-- start Provided information --

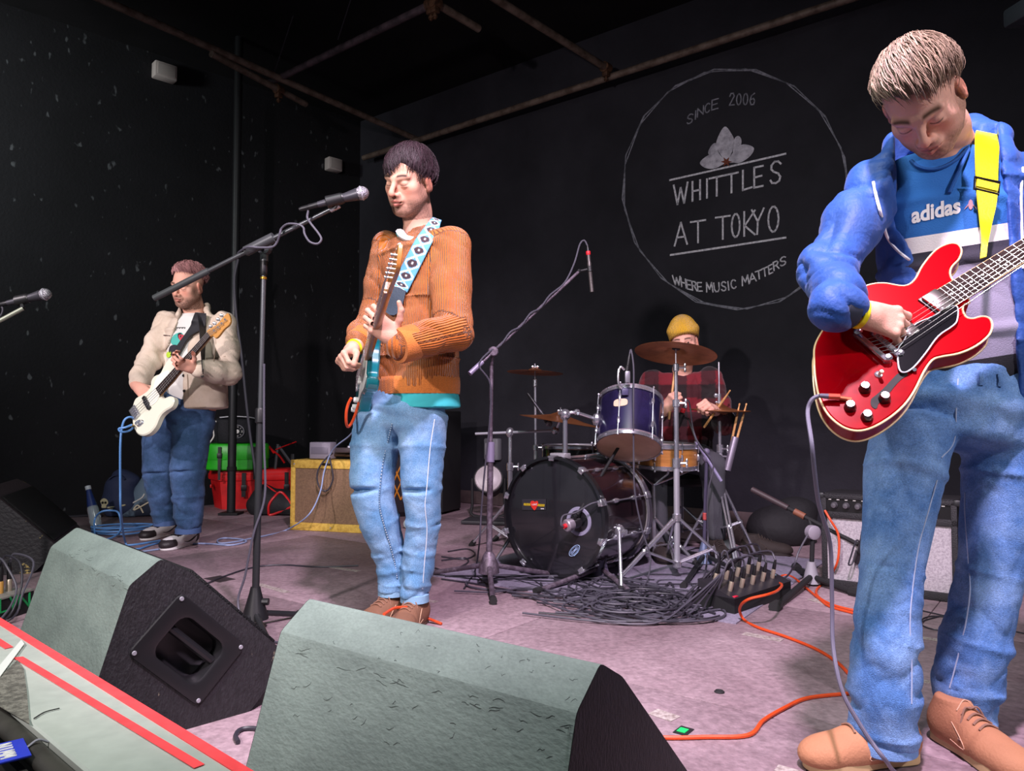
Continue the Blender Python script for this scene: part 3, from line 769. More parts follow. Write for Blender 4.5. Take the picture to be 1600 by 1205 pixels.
a = F(399, 985); tag(MB().box(a + Z3 * .0014, (.03, .03, .0014), AX).build('floor_tape', mat('green_tape', '#1fd166', 0.5)), 'small green tape scrap behind the left wedge', 'tape')
a = F(343, 905); tag(MB().box(a + Z3 * .001, (.14, .09, .001), AX).build('floor_tape', mat('dark_tape', '#3a3033', 0.6)), 'dark patch of tape left of the mic stand', 'tape')
a = F(1124, 1082); tag(MB().lathe([(.011, 0), (.015, .002), (.011, .006), (.008, .003)], a, Z3, 14).build('rubber_ring', M_rubber), 'small dark ring lying on the bare stage floor', 'ring')

# ================================================================== amplifiers, cases, bags at the back
M_tweed = mat('tweed_cover', '#d6b24f', 0.75, col2='#b8933a', scale=40, bump=.3, bscale=200)
M_cloth = mat('brown_grille_cloth', '#84694f', 0.85, col2='#6d5541', scale=90, bump=.4, bscale=300)
def axes(u): 
    u = Vector(u).normalized(); return (u, Z3.cross(u), Z3)
bl = F(453, 828); ax = axes((.955, -.296, 0)); ux, dy, _ = ax
Wd, Hd, Dd = .66, .50, .25
t = thing('guitar_amplifier', 'yellow tweed guitar amplifier with brown grille cloth behind the singer', 'amplifier', bl + ux * Wd / 2 + dy * Dd / 2)
def inb(x, y, z): return bl + ux * x + dy * y + Z3 * z
MB().box(inb(Wd / 2, Dd / 2 + .012, Hd / 2), (Wd, Dd - .024, Hd), ax, bev=.016).build('cabinet', M_tweed, t)
fr = MB(); 
for c, s_ in ((inb(Wd / 2, .008, Hd - .03), (Wd, .022, .06)), (inb(Wd / 2, .008, .028), (Wd, .022, .056)), (inb(.018, .008, Hd / 2), (.036, .022, Hd)), (inb(Wd - .018, .008, Hd / 2), (.036, .022, Hd))): fr.box(c, s_, ax, bev=.006)
fr.build('front_frame', M_tweed, t)
MB().box(inb(Wd / 2, .012, Hd / 2), (Wd - .06, .012, Hd - .10), ax).build('grille_cloth', M_cloth, t)
MB().box(inb(.29, -.005, Hd - .028), (.065, .006, .018), ax, bev=.002).build('name_plate', mat('plate_dark', '#3a3026', 0.4, .5), t)
MB().tube(cr([inb(.2, .12, Hd), inb(.22, .12, Hd + .03), inb(.42, .12, Hd + .03), inb(.44, .12, Hd)], 6), .012, 8).build('handle', mat('leather_dark', '#3c2a1c', 0.6), t)
for x in (.03, Wd / 2, Wd - .03):
    for z in (.028, Hd - .03): MB().lathe([(.006, 0), (.004, .003), (0, .004)], inb(x, -.004, z), -dy, 8).build('screw', M_steel, t)
cx = inb(.20, .10, Hd + .003)
t2 = thing('effects_box', 'plain grey box standing on the yellow tweed amplifier', 'box', cx)
MB().box(cx + Z3 * .062, (.17, .09, .12), ax, bev=.008).build('box_case', mat('grey_card', '#8d8794', 0.6), t2)
MB().box(cx + Z3 * .062 - dy * .046, (.14, .004, .05), ax, bev=.001).build('front_plate', mat('grey_card2', '#77727f', 0.5), t2)
cx = inb(.37, .12, Hd + .05)
t2 = thing('effects_pedal', 'small dark pedal with a loop of lead on the tweed amplifier', 'pedal', cx)
MB().box(cx + Z3 * .018, (.12, .08, .035), ax, bev=.006).build('pedal_case', mat('pedal_dark', '#4b4144', 0.5), t2)
MB().lathe([(.014, 0), (.012, .012), (0, .014)], cx + Z3 * .036 + ux * .03, Z3, 12).build('knob', M_steel, t2)
lp = [P(x, y, bl.y - .13) for x, y in ((520, 708), (508, 718), (497, 735), (496, 752), (502, 765), (512, 766), (520, 750), (519, 735), (515, 715))]
tag(MB().tube(cr(lp, 6), .006, 8).build('hanging_cable', M_cable), 'thin black lead looped over the front of the tweed amplifier', 'cable')

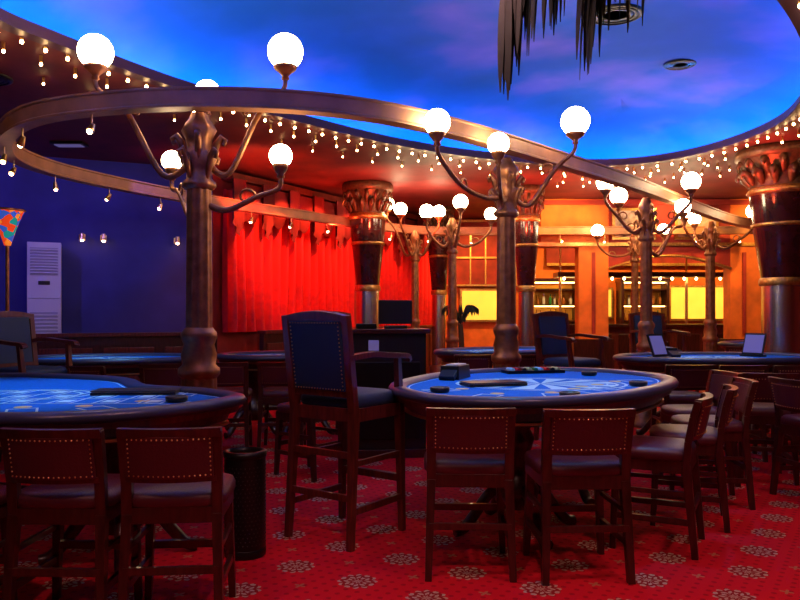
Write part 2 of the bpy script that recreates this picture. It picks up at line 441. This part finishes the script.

-- end Provided information --

§ **What the exercise asks**
Write out the entries again, exactly as given, skipping any images.

§ **Answer**
Continue the Blender Python script for this scene: part 3, from line 769. More parts follow. Write for Blender 4.5. Take the picture to be 1600 by 1205 pixels.
a = F(399, 985); tag(MB().box(a + Z3 * .0014, (.03, .03, .0014), AX).build('floor_tape', mat('green_tape', '#1fd166', 0.5)), 'small green tape scrap behind the left wedge', 'tape')
a = F(343, 905); tag(MB().box(a + Z3 * .001, (.14, .09, .001), AX).build('floor_tape', mat('dark_tape', '#3a3033', 0.6)), 'dark patch of tape left of the mic stand', 'tape')
a = F(1124, 1082); tag(MB().lathe([(.011, 0), (.015, .002), (.011, .006), (.008, .003)], a, Z3, 14).build('rubber_ring', M_rubber), 'small dark ring lying on the bare stage floor', 'ring')

# ================================================================== amplifiers, cases, bags at the back
M_tweed = mat('tweed_cover', '#d6b24f', 0.75, col2='#b8933a', scale=40, bump=.3, bscale=200)
M_cloth = mat('brown_grille_cloth', '#84694f', 0.85, col2='#6d5541', scale=90, bump=.4, bscale=300)
def axes(u): 
    u = Vector(u).normalized(); return (u, Z3.cross(u), Z3)
bl = F(453, 828); ax = axes((.955, -.296, 0)); ux, dy, _ = ax
Wd, Hd, Dd = .66, .50, .25
t = thing('guitar_amplifier', 'yellow tweed guitar amplifier with brown grille cloth behind the singer', 'amplifier', bl + ux * Wd / 2 + dy * Dd / 2)
def inb(x, y, z): return bl + ux * x + dy * y + Z3 * z
MB().box(inb(Wd / 2, Dd / 2 + .012, Hd / 2), (Wd, Dd - .024, Hd), ax, bev=.016).build('cabinet', M_tweed, t)
fr = MB(); 
for c, s_ in ((inb(Wd / 2, .008, Hd - .03), (Wd, .022, .06)), (inb(Wd / 2, .008, .028), (Wd, .022, .056)), (inb(.018, .008, Hd / 2), (.036, .022, Hd)), (inb(Wd - .018, .008, Hd / 2), (.036, .022, Hd))): fr.box(c, s_, ax, bev=.006)
fr.build('front_frame', M_tweed, t)
MB().box(inb(Wd / 2, .012, Hd / 2), (Wd - .06, .012, Hd - .10), ax).build('grille_cloth', M_cloth, t)
MB().box(inb(.29, -.005, Hd - .028), (.065, .006, .018), ax, bev=.002).build('name_plate', mat('plate_dark', '#3a3026', 0.4, .5), t)
MB().tube(cr([inb(.2, .12, Hd), inb(.22, .12, Hd + .03), inb(.42, .12, Hd + .03), inb(.44, .12, Hd)], 6), .012, 8).build('handle', mat('leather_dark', '#3c2a1c', 0.6), t)
for x in (.03, Wd / 2, Wd - .03):
    for z in (.028, Hd - .03): MB().lathe([(.006, 0), (.004, .003), (0, .004)], inb(x, -.004, z), -dy, 8).build('screw', M_steel, t)
cx = inb(.20, .10, Hd + .003)
t2 = thing('effects_box', 'plain grey box standing on the yellow tweed amplifier', 'box', cx)
MB().box(cx + Z3 * .062, (.17, .09, .12), ax, bev=.008).build('box_case', mat('grey_card', '#8d8794', 0.6), t2)
MB().box(cx + Z3 * .062 - dy * .046, (.14, .004, .05), ax, bev=.001).build('front_plate', mat('grey_card2', '#77727f', 0.5), t2)
cx = inb(.37, .12, Hd + .05)
t2 = thing('effects_pedal', 'small dark pedal with a loop of lead on the tweed amplifier', 'pedal', cx)
MB().box(cx + Z3 * .018, (.12, .08, .035), ax, bev=.006).build('pedal_case', mat('pedal_dark', '#4b4144', 0.5), t2)
MB().lathe([(.014, 0), (.012, .012), (0, .014)], cx + Z3 * .036 + ux * .03, Z3, 12).build('knob', M_steel, t2)
lp = [P(x, y, bl.y - .13) for x, y in ((520, 708), (508, 718), (497, 735), (496, 752), (502, 765), (512, 766), (520, 750), (519, 735), (515, 715))]
tag(MB().tube(cr(lp, 6), .006, 8).build('hanging_cable', M_cable), 'thin black lead looped over the front of the tweed amplifier', 'cable')

Write part 2 of the bpy script that recreates this picture. It picks up at line 441. This part finishes the script.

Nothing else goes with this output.